A company stores training data as a .csv file in an Amazon S3 bucket. The company must encrypt the data and must control which applications have access to the encryption key.
Which solution will meet these requirements?
A.
Create a new SSH access key and use the AWS Encryption CLI to encrypt the file.
B.
Create a new API key by using Amazon API Gateway and use it to encrypt the file.
C.
Create a new IAM role with permissions for kms:GenerateDataKey and use the role to encrypt the file.
D.
Create a new AWS Key Management Service (AWS KMS) key and use the AWS Encryption CLI with the KMS key to encrypt the file.

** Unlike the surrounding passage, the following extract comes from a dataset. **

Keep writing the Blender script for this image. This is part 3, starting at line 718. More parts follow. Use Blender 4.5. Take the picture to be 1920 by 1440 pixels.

AWS Key Management Service (AWS KMS) is the recommended service for encryption and key access control. By creating a customer-managed KMS key, the company can define granular IAM policies that control which applications and roles can use the key.
The AWS Encryption CLI integrates directly with KMS and enables client-side encryption of files before storing them in Amazon S3. This approach ensures data is encrypted at rest and that only authorized principals can decrypt it.
SSH keys and API keys are not designed for data encryption. IAM roles alone do not create or manage encryption keys—they only grant permissions.
AWS documentation explicitly states that KMS customer-managed keys provide centralized key management, auditing, and access control.
Therefore, Option D is the correct and AWS-aligned solution.